И последнее — поощрение государства сделало нарождавшуюся русскую буржуазию сервильной, лишенной собственной идеологии и сознания своего общественного значения. В основе ее богатства была государственная собственность, отсюда убеждение, что государь может дать что-то, а может и отнять! Поэтому русские предприниматели не становились буржуа с характерными для них инициативностью, предприимчивостью, расчетом, готовностью рисковать, высокой самооценкой, чувством собственного достоинства и корпоративной этикой. В условиях повсеместного господства крепостничества заводчики стремились обзавестись крепостными, стать помещиками, слиться с дворянством и получить титул. На производство они смотрели как на источник помещичьего дохода, поручая все вопросы управления тем, кого даже трудно назвать "бизнесменами", — приказчикам и управляющим. Эволюция начинавших как свободные предприниматели баронов Строгановых и Демидовых кажется в этом смысле наиболее показательной. Обе фамилии слились с дворянской элитой страны, укрылись на виллах Италии и в шато Франции. Глядя на них, нетрудно понять сервильность современной буржуазии, проделавшей на наших глазах такой же путь.
Иначе говоря, Петр создал тупиковую крепостническую экономику, не имевшую никаких перспектив развития. Петровские преобразования дали несомненный эффект, кто спорит: страна была обеспечена металлом и повезла его на Запад. Но это была дорога без будущего — дорога к застою, отставанию, Крымской катастрофе. Неконкурентная экономика дожила до промышленной революции начала XIX века и рухнула.
Почитатель:
У меня есть что ответить Вам. Да, Петр создавал крепостническую экономику. Не спорю. А разве у него был иной выбор, разве у него была альтернатива? Какой рычаг, кроме государства, он мог использовать для индустриализации, остро необходимой молодой державе? Не будем обольщаться по поводу промышленного потенциала купечества. Известно, что купеческий капитал может существовать столетиями без промышленности. О каком капиталистическом укладе, свободной конкуренции в России могла идти речь при слабости развития торговли в целом, при отсутствии свободных городов, коммун, гильдий, цехового устройства, наконец, Магдебургского права — общепризнанной основы капиталистического развития? К этому прибавим отсутствие общероссийского рынка, развитого денежного хозяйства, банков, свободных инвестиционных капиталов, дворян-джентри да и просто столь важного сознания ценности труда, приносящего доход, успех, состояние.
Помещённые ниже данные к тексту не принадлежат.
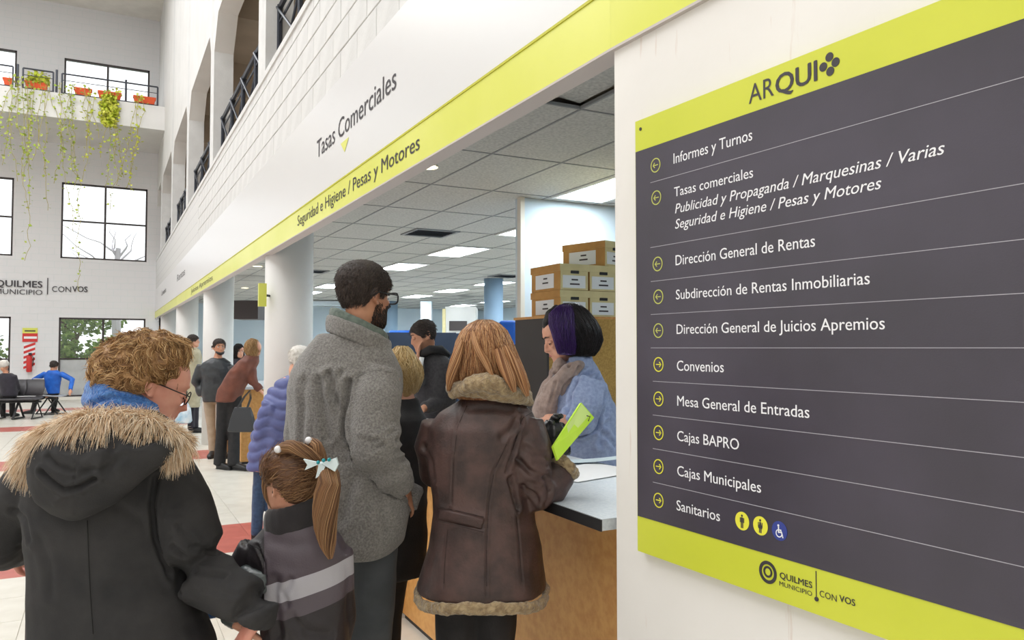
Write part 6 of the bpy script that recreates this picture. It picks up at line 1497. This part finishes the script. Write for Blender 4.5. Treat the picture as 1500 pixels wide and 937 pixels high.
# --- young man, hand on chin, behind the counter
d = 5.9; f_ = -RT*.85-HF*.35
tor = [(P(634,690,d),.17,.13,-RT*.6-HF*.8),(P(634,640,d),.19,.14),(P(634,590,d),.19,.14),(P(635,555,d),.20,.14),(P(635,532,d),.18,.12),(P(634,517,d),.08,.08)]
hp = P(634,700,d); lg = [(V((hp.x-.1,hp.y,.9)),V((hp.x-.1,hp.y,.5)),V((hp.x-.1,hp.y,.08)),-HF),(V((hp.x+.1,hp.y,.9)),V((hp.x+.1,hp.y,.5)),V((hp.x+.1,hp.y,.08)),-HF)]
hc = P(621,491,d)
yr = figure('young person with short dark hair resting chin on hand, dark zip jacket, behind the counter', hp, hc, -RT*.9-HF*.3-Z*.3, 1.0, tor,
   [(P(650,542,d-.05),P(645,590,d-.12),P(620,598,d-.25),.072,Z*-1),(P(615,545,d-.08),P(610,566,d-.2),P(612,526,d-.12),.06,RT,(P(614,512,d-.1)-P(612,526,d-.12)))], lg, M['charcoal'], M['black_cloth'], 'brown', 'skin2', 'short', .011, amp=.007)
MB().tube([P(617,519,d-.1),P(630,512,d-.13),P(645,512,d-.08),P(655,520,d)],[.03,.035,.035,.03],10).build('collar', M['black_cloth'], yr, True)
MB().tube([P(618,523,d-.17),P(616,540,d-.17)],[.02,.016],8).build('shirt_front', M['paper'], yr, True)
# --- periwinkle puffer, leaning behind the grey fleece
d = 6.3; pts = [P(392,688,d),P(396,660,d),P(404,630,d),P(414,600,d),P(424,572,d),P(434,552,d)]
tor = [(q, w_, h_, RT*.3+HF*.9) for q, w_, h_ in zip(pts, (.15,.16,.17,.18,.18,.12), (.15,.16,.16,.15,.13,.1))]
an = P(376,737,d); lg = [(P(385,680,d),P(379,712,d+.0),V((an.x,an.y,.17)),RT),(P(404,680,d+.05),P(400,720,d+.05),V((P(398,740,d+.05).x,P(398,740,d+.05).y,.08)),RT)]
pw = figure('person with white hair in periwinkle quilted puffer and jeans, mostly hidden behind grey fleece', P(395,700,d), P(440,528,d), RT*.8+HF*.4-Z*.3, 1.0, tor, [(P(398,590,d-.1),P(384,640,d-.1),P(400,668,d-.05),.075)], lg, M['puffer'], M['jeans'], 'white', 'skin', 'short', .012, topname='puffer_jacket', trr=(.085,.06,.05,.045), hdet=False)
pw_ = [o for o in pw.children if o.name.startswith('puffer_jacket')][0]; me = pw_.data; co = np.empty(len(me.vertices)*3); me.vertices.foreach_get('co', co); co = co.reshape(-1,3); nr = np.empty(len(co)*3); me.vertices.foreach_get('normal', nr); nr = nr.reshape(-1,3)
wv = np.abs(np.sin(math.pi*(co[:,2]/.085+.25*np.sin(co[:,0]*30)))); co += nr*((wv**.6-.6)*.022)[:,None]; me.vertices.foreach_set('co', co.ravel()); me.update()
# --- man in dark jacket by the second column
d = 11.2; g0 = P(320,600,d); F_ = (RT*.25-HF*.97)
def at(px, y): return P(px, y, d)
tor = [(at(318,588),.19,.14,F_),(at(318,575),.21,.15),(at(318,555),.21,.15),(at(318,540),.225,.14),(at(318,532),.20,.12),(at(319,524),.09,.08)]
lg = [(at(306,585),at(309,625),V((at(312,640).x,at(312,640).y,.08)),-HF+RT*.2),(at(331,585),at(330,625),V((at(328,640).x-.0,at(328,640).y,.08)),-HF+RT*.5)]
lg = [(V((a.x,a.y,.86)),V((b_.x,b_.y,.46)),c_,t_) for a,b_,c_,t_ in lg]
figure('bearded person in dark leather jacket and beige trousers, hands in pockets, by a round column', g0, at(321,508), RT*.55-HF*.8, 1.02, tor, [(at(296,535),at(287,560),at(297,580),.075),(at(341,535),at(348,560),at(340,580),.075)], lg, M['dleather'], M['chino'], 'brown', 'skin2', 'short', .013)
o = MB().tube([at(320,521)-HF*.09,at(322,524)-HF*.11,at(326,521)-HF*.09],[.02,.022,.02],8)
r, f, u = frame(RT*.55-HF*.8); hc = at(321,508); MB().tube([hc+r*-.052+f*.05-u*.07,hc+r*-.03+f*.085-u*.09,hc+f*.10-u*.10,hc+r*.03+f*.085-u*.09,hc+r*.052+f*.05-u*.07],[.016,.02,.022,.02,.016],8).build('beard', HM['blkb'], [q for q in COL.objects if q.name.startswith('person')][-1] if 0 else bpy.data.objects[max([q.name for q in COL.objects if q.name.startswith('person')])], True)
# --- stooping person in rust jacket, black trousers
d = 10.1
def at(px, y): return P(px, y, d)
ax = (at(368,525)-at(337,580)).normalized()
tor = [(at(333,588),.15,.14,RT*.95-HF*.2),(at(338,572),.17,.155),(at(347,556),.18,.15),(at(356,541),.18,.14),(at(364,530),.155,.12),(at(369,520),.09,.08)]
lg = [(at(329,585),at(325,630),V((at(322,640).x,at(322,640).y,.08)),RT*.8-HF*.5),(at(343,585),at(343,630),V((at(341,640).x,at(341,640).y-.1,.08)),RT*.9-HF*.3)]
lg = [(V((a.x,a.y,.88)),V((b_.x,b_.y,.46)),c_,t_) for a,b_,c_,t_ in lg]
hr = prings([(522,363,378,d,.09),(512,359,380,d,.115),(504,360,379,d,.11),(498,364,376,d,.07),(496,368,372,d,.03)])
figure('person in rust brown jacket and black trousers stooping over the counter beside dark handbag', at(338,600), at(371,510), RT*.85-HF*.1-Z*.4, 1.0, tor, [(at(366,535),at(371,560),at(382,572),.07)], lg, M['rust'], M['black_cloth'], 'curl', 'skin', 'rings', .013, hairrings=hr, hdet=False, trr=(.10,.085,.075,.075))
bg = thing('handbag', at(356,615), 'dark grey leather handbag with tall handles beside the stooping rust jacket person', 'bag')
b = MB(); vs = []
c0 = P(355,632,9.75); 
for z, w_, t_ in ((0,.155,.07),(.02,.165,.08),(.2,.13,.05),(.31,.10,.02)):
    for sx, sy in ((-1,-1),(1,-1),(1,1),(-1,1)): vs.append(c0+RT*(sx*w_+.0)+HF*sy*t_+Z*z)
fs = [(3,2,1,0),(12,13,14,15)]
for r_ in range(3):
    for k in range(4): fs.append((4*r_+k, 4*r_+(k+1)%4, 4*r_+4+(k+1)%4, 4*r_+4+k))
bevel(b.add(vs, fs).build('bag_body', M['bagblk'], bg), .02, 2)
for sy in (-.02,.02): MB().tube([c0+Z*.30+RT*-.06+HF*sy, c0+Z*.44+RT*.02+HF*sy, c0+Z*.52+RT*.09+HF*sy, c0+Z*.42+RT*.10+HF*sy, c0+Z*.30+RT*.06+HF*sy],[.008]*5,6).build('handle', M['bagblk'], bg)
# --- person in beige coat behind the column, with pale blue bag
d = 14.4
def at(px, y): return P(px, y, d)
tor = [(at(276,596),.20,.16,HF),(at(276,570),.22,.17),(at(276,545),.22,.16),(at(277,522),.23,.15),(at(279,514),.18,.12),(at(281,508),.08,.08)]
lg = [(V((at(280,600).x,at(280,600).y,.86)),V((at(280,600).x,at(280,600).y,.46)),V((at(280,600).x,at(280,600).y,.08)),RT),(V((at(287,600).x,at(287,600).y+.1,.86)),V((at(287,600).x,at(287,600).y+.1,.46)),V((at(287,600).x,at(287,600).y+.1,.08)),RT)]
figure('person with dark hair in beige coat and dark trousers, half behind a far column', at(280,600), at(283,499), RT*.8+HF*.5, 1.0, tor, [(at(264,525),at(262,555),at(268,585),.075),(at(288,525),at(292,555),at(290,580),.07)], lg, M['beigec'], M['darkcoat'], 'brown', 'skin', 'short', .016, hdet=False, topname='coat', trr=(.10,.085,.07,.06))
bg = thing('carrier_bag', at(268,618), 'pale blue and white carrier bag held by the person in the beige coat', 'bag')
c0 = P(267,618,14.2); MB().tube([c0-Z*.02,c0+Z*.02,c0+Z*.25,c0+Z*.36],[(.14,.09),(.17,.10),(.15,.07),(.10,.02)],12,ref=HF,se=3.5).build('bag_body', mat('pale_blue_plastic', srgb(150,184,206), .4, srgb(230,232,236), 6), bg, True)
MB().tube([c0+Z*.34+RT*-.05,c0+Z*.5,c0+Z*.34+RT*.05],[.008]*3,6).build('handle', M['signwhite'], bg)
# --- far person with long black hair inside the office
d = 13.7
def at(px, y): return P(px, y, d)
tor = [(at(350,600),.17,.14,-HF),(at(350,560),.18,.14),(at(350,545),.19,.14),(at(350,532),.18,.12),(at(350,525),.08,.07)]
lg = [(V((at(347,600).x,at(347,600).y,.82)),V((at(347,600).x,at(347,600).y,.45)),V((at(347,600).x,at(347,600).y,.08)),-HF),(V((at(354,600).x,at(354,600).y,.82)),V((at(354,600).x,at(354,600).y,.45)),V((at(354,600).x,at(354,600).y,.08)),-HF)]
hr = prings([(533,342,358,d+.05,.09),(522,341,357,d+.04,.11),(513,342,356,d+.02,.11),(507,344,355,d+.0,.09),(503,347,352,d,.04)])
figure('person with long black hair far inside, between the leather jacket and rust jacket people', at(350,600), at(350.5,515), -HF*.8+RT*.6, .95, tor, [(at(342,537),at(340,560),at(346,580),.06),(at(358,537),at(361,560),at(355,580),.06)], lg, M['darkcoat'], M['darkcoat'], 'blk', 'skin', 'rings', .014, hairrings=hr)
# --- seated: blue tracksuit jacket, and dark coat at the photo's left edge
def seated(label, d, px, top, bottom, hairm, head, hipy, shy, lean, arms, legs, hairstyle='short'):
    def at(x, y, dd=0): return P(x, y, d+dd)
    tor = [(at(px,hipy),.17,.13,HF),(at(px+lean*.3,(hipy*2+shy)/3),.17,.13),(at(px+lean*.7,(hipy+2*shy)/3),.19,.13),(at(px+lean,shy+3),.20,.12),(at(px+lean,shy-2),.10,.08)]
    return figure(label, at(px,hipy), at(*head), HF*.9+RT*.1-Z*.2, 1.0, tor, [tuple(at(*q) for q in a)+(.065,) for a in arms], [(at(*a),at(*b_),V((at(*c_).x,at(*c_).y,.07)),t_) for a,b_,c_,t_ in legs], top, bottom, hairm, 'skin2', hairstyle, .016, hdet=False, trr=(.095,.08,.065,.06), amp=.006)
seated('person in bright blue jacket and black trousers sitting twisted on grey chair, arm stretched out', 18.4, 76, M['bluej'], M['black_cloth'], 'brown', (79,535.5), 576, 544, 2,
   [((67,547),(52,555),(40,564)),((89,547),(106,556,-.05),(103,572,-.3))], [((72,577),(52,584,.1),(48,600,.1),-RT),((80,577),(80,590,.45),(78,598,.5),HF)])
seated('person with pale hair in dark navy coat sitting hunched at the photo\'s left edge', 17.2, 14, M['darkcoat'], M['black_cloth'], 'white', (6,535), 580, 548, -4,
   [((0,550),(-8,565),(0,576,.2)),((20,550),(26,568,.1),(20,580,.3))], [((6,582),(4,588,.45),(4,600,.5),HF),((18,582),(18,588,.45),(18,600,.5),HF)])
def chair_at(px, y, d, rz, m, label): q = P(px, y, d); wchair(q.x, q.y, rz, m, label)
chair_at(76, 578, 18.42, math.radians(-62), M['chairgrey'], 'pale grey waiting chair under the person in the bright blue jacket')
chair_at(14, 580, 17.2, math.radians(160), M['chaird'], 'dark waiting chair under the hunched person in navy coat')
chair_at(41, 577, 17.3, math.radians(160), M['chaird'], 'empty dark waiting chair between the two seated people')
Какую в этих условиях можно было построить экономику? Какой она могла быть, кроме государственной или зависимой от государства?
Вы привели цитаты из исследований, показывающих вредное влияние государства на промышленность. А я в ответ напомню Вам о другой цитате. Знаток русской промышленности М. И. Туган-Барановский писал, что "…в Московской Руси, несмотря на развитие торговли, промышленность имела примитивный характер и сохраняла бы его еще долгое время, если бы на сцену не выступил новый фактор — государство… Без мер, принятых Петром, крупное производство не имело никаких шансов развиваться в тогдашней России. Сколько столетий пришлось бы ждать до появления фабрик и заводов свободных предпринимателей? У России не было времени и возможности следовать по пути развитых европейских народов". Добавим от себя, что и эти народы во времена Петра Великого не обладали особенными коммерческими свободами. Не надо оглядываться на порядки знаменитого острова, посмотрите, что было на континенте. Достаточно вспомнить французский дирижизм XVII–XVIII веков или торгово-промышленную политику военизированного Прусского королевства.